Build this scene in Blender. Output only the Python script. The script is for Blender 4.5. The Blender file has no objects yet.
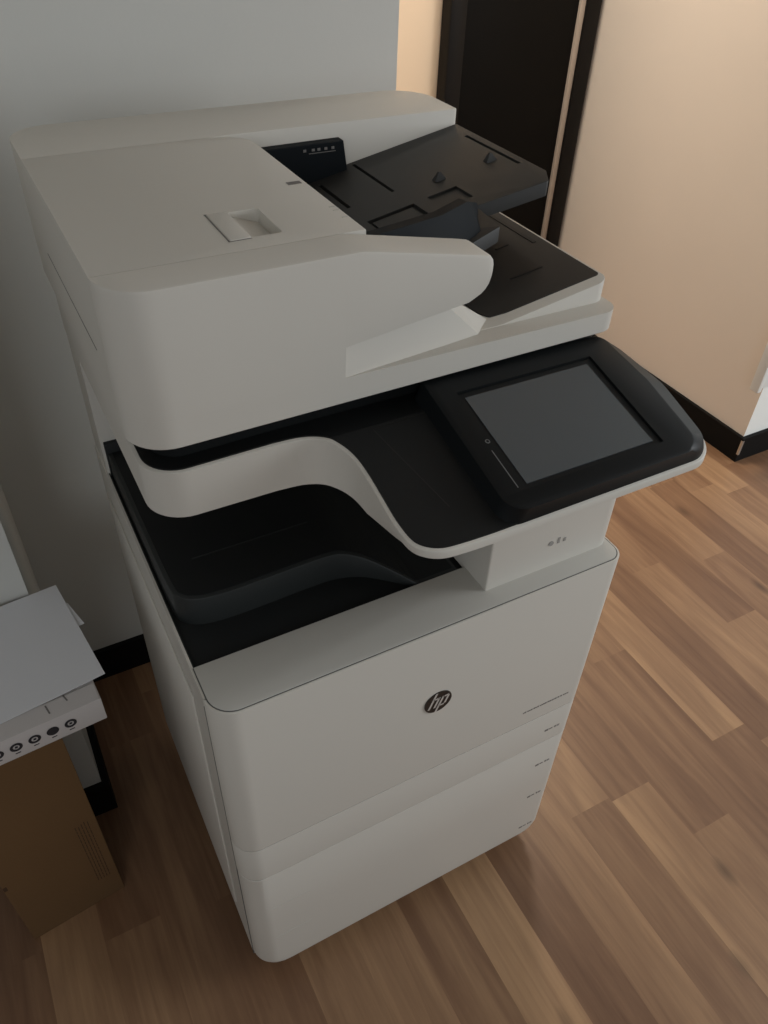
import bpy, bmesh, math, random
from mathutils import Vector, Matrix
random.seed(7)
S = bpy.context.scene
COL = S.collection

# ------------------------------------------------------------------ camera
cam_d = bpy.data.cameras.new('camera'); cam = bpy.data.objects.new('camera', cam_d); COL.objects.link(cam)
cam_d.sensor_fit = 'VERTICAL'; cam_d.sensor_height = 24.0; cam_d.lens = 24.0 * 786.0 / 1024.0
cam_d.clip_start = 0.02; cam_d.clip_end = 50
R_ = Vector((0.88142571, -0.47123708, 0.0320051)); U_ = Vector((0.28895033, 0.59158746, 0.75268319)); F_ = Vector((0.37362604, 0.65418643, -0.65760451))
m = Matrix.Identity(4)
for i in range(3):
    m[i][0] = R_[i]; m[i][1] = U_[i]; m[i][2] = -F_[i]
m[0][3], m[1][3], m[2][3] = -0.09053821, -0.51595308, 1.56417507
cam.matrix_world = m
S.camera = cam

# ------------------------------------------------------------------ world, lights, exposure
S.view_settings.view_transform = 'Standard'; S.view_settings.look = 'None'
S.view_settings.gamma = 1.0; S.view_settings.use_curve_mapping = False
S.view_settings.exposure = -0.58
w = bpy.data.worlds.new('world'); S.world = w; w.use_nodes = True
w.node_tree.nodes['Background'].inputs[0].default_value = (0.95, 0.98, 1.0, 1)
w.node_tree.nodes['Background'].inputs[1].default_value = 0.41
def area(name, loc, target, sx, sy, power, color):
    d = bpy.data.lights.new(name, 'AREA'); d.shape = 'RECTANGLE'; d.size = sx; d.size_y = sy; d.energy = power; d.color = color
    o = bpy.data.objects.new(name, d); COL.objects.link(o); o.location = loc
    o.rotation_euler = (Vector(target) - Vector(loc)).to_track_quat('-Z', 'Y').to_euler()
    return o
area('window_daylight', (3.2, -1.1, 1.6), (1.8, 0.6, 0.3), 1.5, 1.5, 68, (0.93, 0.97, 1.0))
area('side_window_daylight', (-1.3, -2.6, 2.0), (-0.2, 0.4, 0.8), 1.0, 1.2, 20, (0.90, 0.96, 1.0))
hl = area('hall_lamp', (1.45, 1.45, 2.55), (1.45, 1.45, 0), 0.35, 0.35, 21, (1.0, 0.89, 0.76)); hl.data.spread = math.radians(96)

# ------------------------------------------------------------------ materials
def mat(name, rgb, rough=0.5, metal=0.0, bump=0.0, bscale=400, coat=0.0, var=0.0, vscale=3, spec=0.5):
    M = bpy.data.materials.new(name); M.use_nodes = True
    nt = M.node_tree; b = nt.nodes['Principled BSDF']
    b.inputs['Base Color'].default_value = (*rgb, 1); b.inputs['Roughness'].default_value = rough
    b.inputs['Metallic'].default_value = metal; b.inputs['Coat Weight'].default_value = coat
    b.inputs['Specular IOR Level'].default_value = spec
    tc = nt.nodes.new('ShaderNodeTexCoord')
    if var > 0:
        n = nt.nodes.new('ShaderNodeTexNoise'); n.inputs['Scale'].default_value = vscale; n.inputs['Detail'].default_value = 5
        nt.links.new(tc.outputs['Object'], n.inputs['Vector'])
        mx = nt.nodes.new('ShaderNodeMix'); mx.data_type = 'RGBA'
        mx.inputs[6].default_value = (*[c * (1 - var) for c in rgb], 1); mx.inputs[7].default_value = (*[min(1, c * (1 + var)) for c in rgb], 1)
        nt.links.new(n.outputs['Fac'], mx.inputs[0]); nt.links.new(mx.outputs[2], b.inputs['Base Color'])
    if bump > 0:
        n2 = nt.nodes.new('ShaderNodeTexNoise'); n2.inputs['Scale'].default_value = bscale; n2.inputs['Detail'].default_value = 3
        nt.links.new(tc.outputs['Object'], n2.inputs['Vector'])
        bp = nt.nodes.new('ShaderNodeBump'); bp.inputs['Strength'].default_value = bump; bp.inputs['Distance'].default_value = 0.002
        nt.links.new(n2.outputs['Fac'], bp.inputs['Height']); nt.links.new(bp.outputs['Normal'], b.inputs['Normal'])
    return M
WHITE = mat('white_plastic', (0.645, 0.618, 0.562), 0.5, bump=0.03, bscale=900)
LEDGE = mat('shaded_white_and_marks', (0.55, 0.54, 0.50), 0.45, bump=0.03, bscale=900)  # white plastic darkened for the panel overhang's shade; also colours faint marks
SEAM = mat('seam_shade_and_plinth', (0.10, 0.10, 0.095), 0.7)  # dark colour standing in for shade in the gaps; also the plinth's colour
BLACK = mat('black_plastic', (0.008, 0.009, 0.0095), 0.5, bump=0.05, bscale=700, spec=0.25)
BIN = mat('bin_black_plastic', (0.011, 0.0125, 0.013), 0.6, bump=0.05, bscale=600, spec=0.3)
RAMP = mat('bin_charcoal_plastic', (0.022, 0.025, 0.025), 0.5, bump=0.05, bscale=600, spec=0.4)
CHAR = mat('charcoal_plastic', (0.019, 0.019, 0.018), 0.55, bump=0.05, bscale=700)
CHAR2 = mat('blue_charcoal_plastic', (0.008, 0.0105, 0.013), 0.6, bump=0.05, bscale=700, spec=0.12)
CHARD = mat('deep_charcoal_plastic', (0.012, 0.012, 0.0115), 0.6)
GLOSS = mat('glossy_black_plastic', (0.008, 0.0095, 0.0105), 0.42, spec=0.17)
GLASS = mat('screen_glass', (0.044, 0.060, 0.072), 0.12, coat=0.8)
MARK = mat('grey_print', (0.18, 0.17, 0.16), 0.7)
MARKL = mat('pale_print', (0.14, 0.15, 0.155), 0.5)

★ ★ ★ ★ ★

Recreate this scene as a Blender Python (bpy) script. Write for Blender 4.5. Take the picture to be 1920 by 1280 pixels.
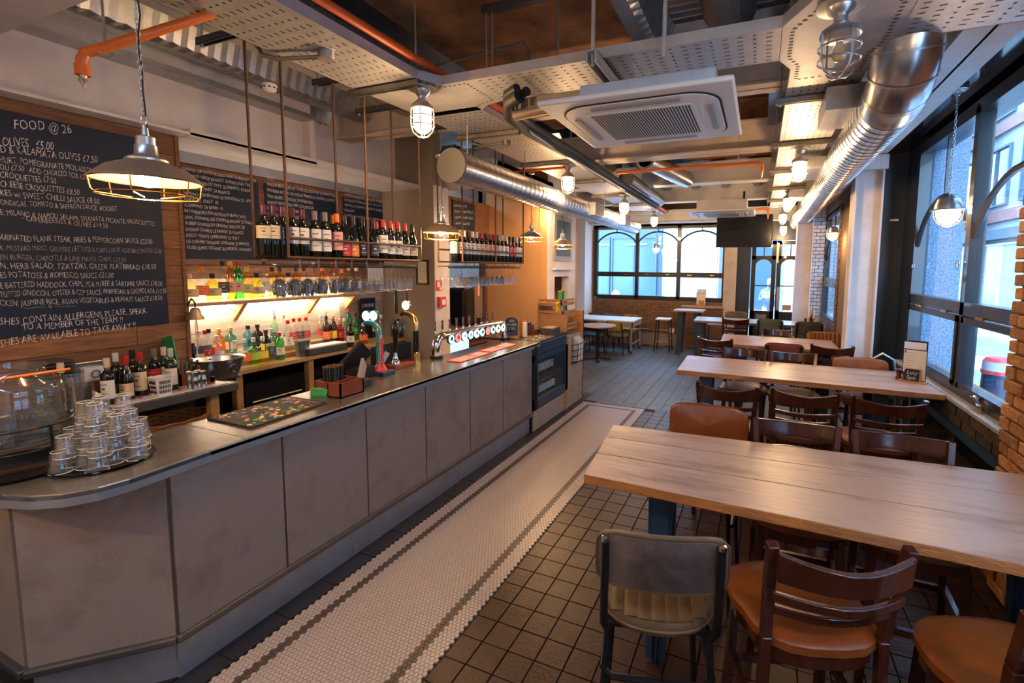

★ ★ ★ ★ ★

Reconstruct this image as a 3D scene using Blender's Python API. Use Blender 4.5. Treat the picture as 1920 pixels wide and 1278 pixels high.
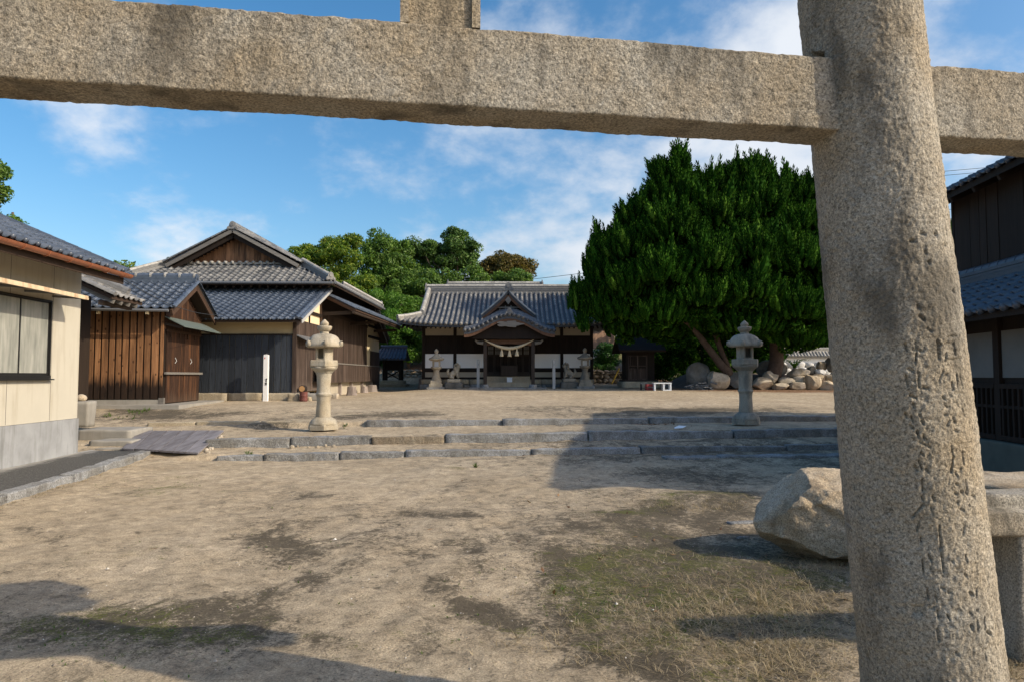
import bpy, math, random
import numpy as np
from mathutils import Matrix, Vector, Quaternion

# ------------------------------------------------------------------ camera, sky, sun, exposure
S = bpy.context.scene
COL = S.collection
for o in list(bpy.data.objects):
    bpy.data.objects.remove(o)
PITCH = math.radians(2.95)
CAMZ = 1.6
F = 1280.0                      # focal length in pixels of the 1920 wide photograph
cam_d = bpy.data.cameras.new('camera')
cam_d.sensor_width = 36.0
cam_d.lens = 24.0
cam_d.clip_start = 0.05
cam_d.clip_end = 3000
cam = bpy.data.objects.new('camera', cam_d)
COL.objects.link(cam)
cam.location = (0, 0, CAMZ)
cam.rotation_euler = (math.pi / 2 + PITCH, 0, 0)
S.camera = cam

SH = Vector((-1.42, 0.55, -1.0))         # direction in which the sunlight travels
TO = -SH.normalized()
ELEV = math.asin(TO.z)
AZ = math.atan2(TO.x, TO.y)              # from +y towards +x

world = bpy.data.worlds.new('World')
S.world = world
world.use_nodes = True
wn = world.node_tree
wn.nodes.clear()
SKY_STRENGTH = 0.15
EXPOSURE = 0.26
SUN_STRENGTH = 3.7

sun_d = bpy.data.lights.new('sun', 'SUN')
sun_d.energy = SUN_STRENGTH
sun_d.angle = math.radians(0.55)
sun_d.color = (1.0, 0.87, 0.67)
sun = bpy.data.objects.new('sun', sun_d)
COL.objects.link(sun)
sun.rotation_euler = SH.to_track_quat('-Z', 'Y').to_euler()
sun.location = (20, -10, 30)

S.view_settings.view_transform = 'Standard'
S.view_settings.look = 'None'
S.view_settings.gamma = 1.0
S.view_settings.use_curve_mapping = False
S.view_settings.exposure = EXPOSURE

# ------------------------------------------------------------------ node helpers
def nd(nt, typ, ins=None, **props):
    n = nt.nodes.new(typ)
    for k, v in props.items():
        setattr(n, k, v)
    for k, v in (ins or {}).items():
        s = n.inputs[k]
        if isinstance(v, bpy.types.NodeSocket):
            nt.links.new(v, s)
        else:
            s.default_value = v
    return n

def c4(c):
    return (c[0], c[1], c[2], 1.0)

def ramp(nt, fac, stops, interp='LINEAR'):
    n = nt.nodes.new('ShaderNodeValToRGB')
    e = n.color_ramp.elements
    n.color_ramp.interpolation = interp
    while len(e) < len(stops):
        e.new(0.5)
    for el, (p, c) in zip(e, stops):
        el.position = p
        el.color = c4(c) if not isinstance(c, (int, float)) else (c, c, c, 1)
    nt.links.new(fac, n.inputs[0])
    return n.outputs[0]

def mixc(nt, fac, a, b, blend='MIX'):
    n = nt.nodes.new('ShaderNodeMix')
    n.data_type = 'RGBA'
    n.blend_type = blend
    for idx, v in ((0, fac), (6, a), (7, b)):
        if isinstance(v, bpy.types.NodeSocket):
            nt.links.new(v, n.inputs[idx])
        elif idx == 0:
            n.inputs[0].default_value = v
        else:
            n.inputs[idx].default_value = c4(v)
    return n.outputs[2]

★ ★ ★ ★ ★

● Stated task: Set down exactly the lines above, from the line containing "Reconstruct this image" through the line containing "SUN_STRENGTH = 3.7". Skip the pictures.

● Exercise response:
Reconstruct this image as a 3D scene using Blender's Python API. Use Blender 4.5. Treat the picture as 1920 pixels wide and 1278 pixels high.
import bpy, math, random
import numpy as np
from mathutils import Matrix, Vector, Quaternion

# ------------------------------------------------------------------ camera, sky, sun, exposure
S = bpy.context.scene
COL = S.collection
for o in list(bpy.data.objects):
    bpy.data.objects.remove(o)
PITCH = math.radians(2.95)
CAMZ = 1.6
F = 1280.0                      # focal length in pixels of the 1920 wide photograph
cam_d = bpy.data.cameras.new('camera')
cam_d.sensor_width = 36.0
cam_d.lens = 24.0
cam_d.clip_start = 0.05
cam_d.clip_end = 3000
cam = bpy.data.objects.new('camera', cam_d)
COL.objects.link(cam)
cam.location = (0, 0, CAMZ)
cam.rotation_euler = (math.pi / 2 + PITCH, 0, 0)
S.camera = cam

SH = Vector((-1.42, 0.55, -1.0))         # direction in which the sunlight travels
TO = -SH.normalized()
ELEV = math.asin(TO.z)
AZ = math.atan2(TO.x, TO.y)              # from +y towards +x

world = bpy.data.worlds.new('World')
S.world = world
world.use_nodes = True
wn = world.node_tree
wn.nodes.clear()
SKY_STRENGTH = 0.15
EXPOSURE = 0.26
SUN_STRENGTH = 3.7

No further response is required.